Task statement: All of the data that follows should be retyped exactly, please, except the pictures.

-- START Information supplied --

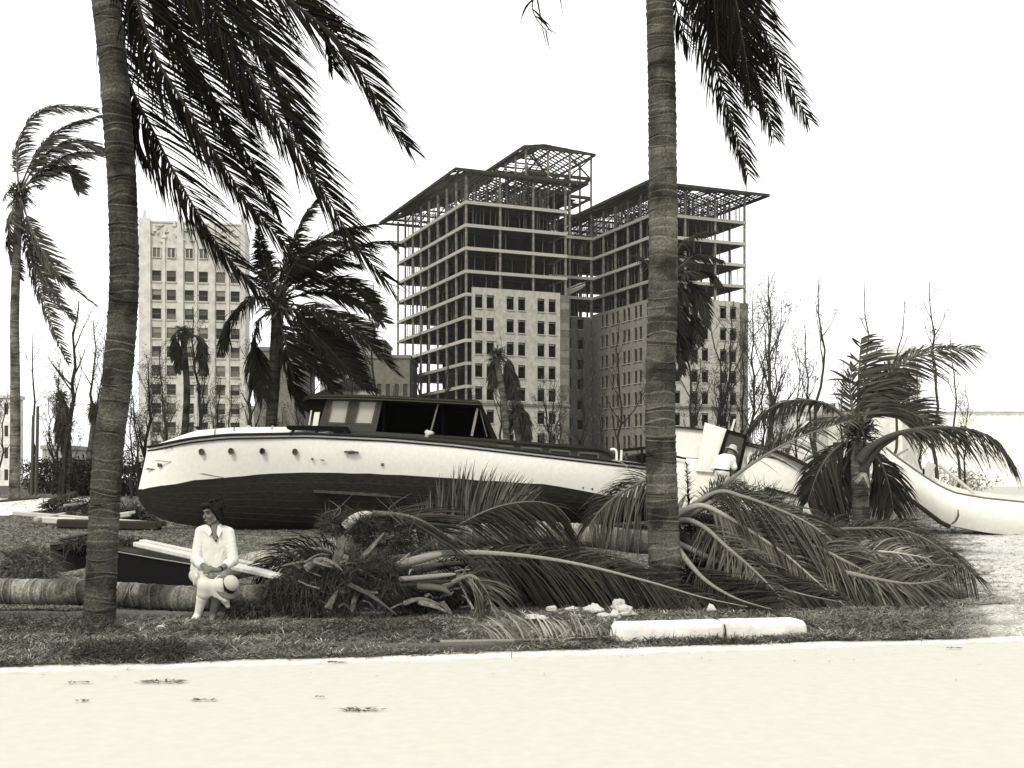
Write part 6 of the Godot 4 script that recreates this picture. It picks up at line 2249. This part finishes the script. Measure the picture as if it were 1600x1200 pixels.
func smooth_skin(mb: MB, prims: Array, cell: float, k: float) -> void:     # surface nets over a smooth union
	var lo := Vector3(1e9, 1e9, 1e9)
	var hi := -lo
	var boxes := []
	for p in prims:
		var a: Vector3
		var b: Vector3
		if p[0] == 0:
			var r := maxf(p[3], p[4])
			a = (p[1] as Vector3).min(p[2]) - Vector3(r, r, r)
			b = (p[1] as Vector3).max(p[2]) + Vector3(r, r, r)
		else:
			var r2: float = maxf(p[2].x, maxf(p[2].y, p[2].z))
			a = p[1] - Vector3(r2, r2, r2)
			b = p[1] + Vector3(r2, r2, r2)
		var m := k + cell * 2.5
		boxes.append([a - Vector3(m, m, m), b + Vector3(m, m, m)])
		lo = lo.min(a - Vector3(m, m, m))
		hi = hi.max(b + Vector3(m, m, m))
	var nx := int((hi.x - lo.x) / cell) + 2
	var ny := int((hi.y - lo.y) / cell) + 2
	var nz := int((hi.z - lo.z) / cell) + 2
	var fld := PackedFloat32Array()
	fld.resize(nx * ny * nz)
	fld.fill(1000.0)
	for pi in prims.size():
		var p: Array = prims[pi]
		var ia := Vector3i(((boxes[pi][0] - lo) / cell).floor()).clamp(Vector3i.ZERO, Vector3i(nx - 1, ny - 1, nz - 1))
		var ib := Vector3i(((boxes[pi][1] - lo) / cell).ceil()).clamp(Vector3i.ZERO, Vector3i(nx - 1, ny - 1, nz - 1))
		var isc: bool = p[0] == 0
		var A: Vector3 = p[1]
		var ab := Vector3.ZERO
		var l2 := 1.0
		var inv := Basis.IDENTITY
		var er := Vector3.ONE
		var mr := 1.0
		if isc:
			ab = p[2] - A
			l2 = maxf(ab.length_squared(), 1e-9)
		else:
			er = p[2]
			mr = minf(er.x, minf(er.y, er.z))
			inv = (p[3] as Basis).transposed()
		for z in range(ia.z, ib.z + 1):
			for y in range(ia.y, ib.y + 1):
				var at := (z * ny + y) * nx
				for x in range(ia.x, ib.x + 1):
					var q := lo + Vector3(x, y, z) * cell - A
					var d: float
					if isc:
						var t := clampf(q.dot(ab) / l2, 0, 1)
						d = (q - ab * t).length() - lerpf(p[3], p[4], t)
					else:
						var u := inv * q
						var k0 := (u / er).length()
						var k1 := (u / (er * er)).length()
						d = k0 * (k0 - 1.0) / k1 if k1 > 1e-6 else -mr
					var f := fld[at + x]
					if f > 900: fld[at + x] = d
					else:
						var h := maxf(k - absf(f - d), 0) / k
						fld[at + x] = minf(f, d) - h * h * k * .25
	var idx := PackedInt32Array()
	idx.resize(nx * ny * nz)
	idx.fill(-1)
	var step := [0, 1, nx, nx + 1, nx * ny, nx * ny + 1, nx * ny + nx, nx * ny + nx + 1]
	var edges := [[0, 1], [2, 3], [4, 5], [6, 7], [0, 2], [1, 3], [4, 6], [5, 7], [0, 4], [1, 5], [2, 6], [3, 7]]
	var base := mb.v.size()
	for z in nz - 1:
		for y in ny - 1:
			var at := (z * ny + y) * nx
			for x in nx - 1:
				var i := at + x
				var n := 0
				for s in 8:
					if fld[i + step[s]] < 0: n += 1
				if n == 0 or n == 8: continue
				var c := Vector3.ZERO
				var m := 0
				for e in edges:
					var fa := fld[i + step[e[0]]]
					var fb := fld[i + step[e[1]]]
					if (fa < 0) == (fb < 0): continue
					var t := fa / (fa - fb)
					var pa := Vector3(e[0] & 1, (e[0] >> 1) & 1, e[0] >> 2)
					var pb := Vector3(e[1] & 1, (e[1] >> 1) & 1, e[1] >> 2)
					c += pa.lerp(pb, t)
					m += 1
				idx[i] = mb.vert(lo + mb.off + (Vector3(x, y, z) + c / m) * cell)
	var ax := [1, nx, nx * ny]
	for z in range(1, nz - 1):
		for y in range(1, ny - 1):
			for x in range(1, nx - 1):
				var i := (z * ny + y) * nx + x
				var f := fld[i] < 0
				for a in 3:
					if f == (fld[i + ax[a]] < 0): continue
					var u: int = ax[(a + 1) % 3]
					var w: int = ax[(a + 2) % 3]
					var q := [idx[i], idx[i - u], idx[i - u - w], idx[i - w]]
					if q.min() < 0: continue
					if not f: q.reverse()
					mb.x.append_array([q[0], q[2], q[1], q[0], q[3], q[2]])
	if base == mb.v.size(): push_error("empty skin")

func skin_part(parent: Node, called: String, prims: Array, cell: float, k: float, tone: Color, m: Material) -> MeshInstance3D:
	var mb := MB.new()
	mb.col = tone
	smooth_skin(mb, prims, cell, k)
	return part(parent, called, mb, m)

func finger(pr: Array, a: Vector3, b: Vector3, c: Vector3, r: float) -> void:
	pr.append(cap(a, b, r, r * .92))
	pr.append(cap(b, c, r * .92, r * .72))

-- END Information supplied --

Solution to this problem:
Write part 6 of the Godot 4 script that recreates this picture. It picks up at line 2249. This part finishes the script. Measure the picture as if it were 1600x1200 pixels.
func smooth_skin(mb: MB, prims: Array, cell: float, k: float) -> void:     # surface nets over a smooth union
	var lo := Vector3(1e9, 1e9, 1e9)
	var hi := -lo
	var boxes := []
	for p in prims:
		var a: Vector3
		var b: Vector3
		if p[0] == 0:
			var r := maxf(p[3], p[4])
			a = (p[1] as Vector3).min(p[2]) - Vector3(r, r, r)
			b = (p[1] as Vector3).max(p[2]) + Vector3(r, r, r)
		else:
			var r2: float = maxf(p[2].x, maxf(p[2].y, p[2].z))
			a = p[1] - Vector3(r2, r2, r2)
			b = p[1] + Vector3(r2, r2, r2)
		var m := k + cell * 2.5
		boxes.append([a - Vector3(m, m, m), b + Vector3(m, m, m)])
		lo = lo.min(a - Vector3(m, m, m))
		hi = hi.max(b + Vector3(m, m, m))
	var nx := int((hi.x - lo.x) / cell) + 2
	var ny := int((hi.y - lo.y) / cell) + 2
	var nz := int((hi.z - lo.z) / cell) + 2
	var fld := PackedFloat32Array()
	fld.resize(nx * ny * nz)
	fld.fill(1000.0)
	for pi in prims.size():
		var p: Array = prims[pi]
		var ia := Vector3i(((boxes[pi][0] - lo) / cell).floor()).clamp(Vector3i.ZERO, Vector3i(nx - 1, ny - 1, nz - 1))
		var ib := Vector3i(((boxes[pi][1] - lo) / cell).ceil()).clamp(Vector3i.ZERO, Vector3i(nx - 1, ny - 1, nz - 1))
		var isc: bool = p[0] == 0
		var A: Vector3 = p[1]
		var ab := Vector3.ZERO
		var l2 := 1.0
		var inv := Basis.IDENTITY
		var er := Vector3.ONE
		var mr := 1.0
		if isc:
			ab = p[2] - A
			l2 = maxf(ab.length_squared(), 1e-9)
		else:
			er = p[2]
			mr = minf(er.x, minf(er.y, er.z))
			inv = (p[3] as Basis).transposed()
		for z in range(ia.z, ib.z + 1):
			for y in range(ia.y, ib.y + 1):
				var at := (z * ny + y) * nx
				for x in range(ia.x, ib.x + 1):
					var q := lo + Vector3(x, y, z) * cell - A
					var d: float
					if isc:
						var t := clampf(q.dot(ab) / l2, 0, 1)
						d = (q - ab * t).length() - lerpf(p[3], p[4], t)
					else:
						var u := inv * q
						var k0 := (u / er).length()
						var k1 := (u / (er * er)).length()
						d = k0 * (k0 - 1.0) / k1 if k1 > 1e-6 else -mr
					var f := fld[at + x]
					if f > 900: fld[at + x] = d
					else:
						var h := maxf(k - absf(f - d), 0) / k
						fld[at + x] = minf(f, d) - h * h * k * .25
	var idx := PackedInt32Array()
	idx.resize(nx * ny * nz)
	idx.fill(-1)
	var step := [0, 1, nx, nx + 1, nx * ny, nx * ny + 1, nx * ny + nx, nx * ny + nx + 1]
	var edges := [[0, 1], [2, 3], [4, 5], [6, 7], [0, 2], [1, 3], [4, 6], [5, 7], [0, 4], [1, 5], [2, 6], [3, 7]]
	var base := mb.v.size()
	for z in nz - 1:
		for y in ny - 1:
			var at := (z * ny + y) * nx
			for x in nx - 1:
				var i := at + x
				var n := 0
				for s in 8:
					if fld[i + step[s]] < 0: n += 1
				if n == 0 or n == 8: continue
				var c := Vector3.ZERO
				var m := 0
				for e in edges:
					var fa := fld[i + step[e[0]]]
					var fb := fld[i + step[e[1]]]
					if (fa < 0) == (fb < 0): continue
					var t := fa / (fa - fb)
					var pa := Vector3(e[0] & 1, (e[0] >> 1) & 1, e[0] >> 2)
					var pb := Vector3(e[1] & 1, (e[1] >> 1) & 1, e[1] >> 2)
					c += pa.lerp(pb, t)
					m += 1
				idx[i] = mb.vert(lo + mb.off + (Vector3(x, y, z) + c / m) * cell)
	var ax := [1, nx, nx * ny]
	for z in range(1, nz - 1):
		for y in range(1, ny - 1):
			for x in range(1, nx - 1):
				var i := (z * ny + y) * nx + x
				var f := fld[i] < 0
				for a in 3:
					if f == (fld[i + ax[a]] < 0): continue
					var u: int = ax[(a + 1) % 3]
					var w: int = ax[(a + 2) % 3]
					var q := [idx[i], idx[i - u], idx[i - u - w], idx[i - w]]
					if q.min() < 0: continue
					if not f: q.reverse()
					mb.x.append_array([q[0], q[2], q[1], q[0], q[3], q[2]])
	if base == mb.v.size(): push_error("empty skin")

func skin_part(parent: Node, called: String, prims: Array, cell: float, k: float, tone: Color, m: Material) -> MeshInstance3D:
	var mb := MB.new()
	mb.col = tone
	smooth_skin(mb, prims, cell, k)
	return part(parent, called, mb, m)

func finger(pr: Array, a: Vector3, b: Vector3, c: Vector3, r: float) -> void:
	pr.append(cap(a, b, r, r * .92))
	pr.append(cap(b, c, r * .92, r * .72))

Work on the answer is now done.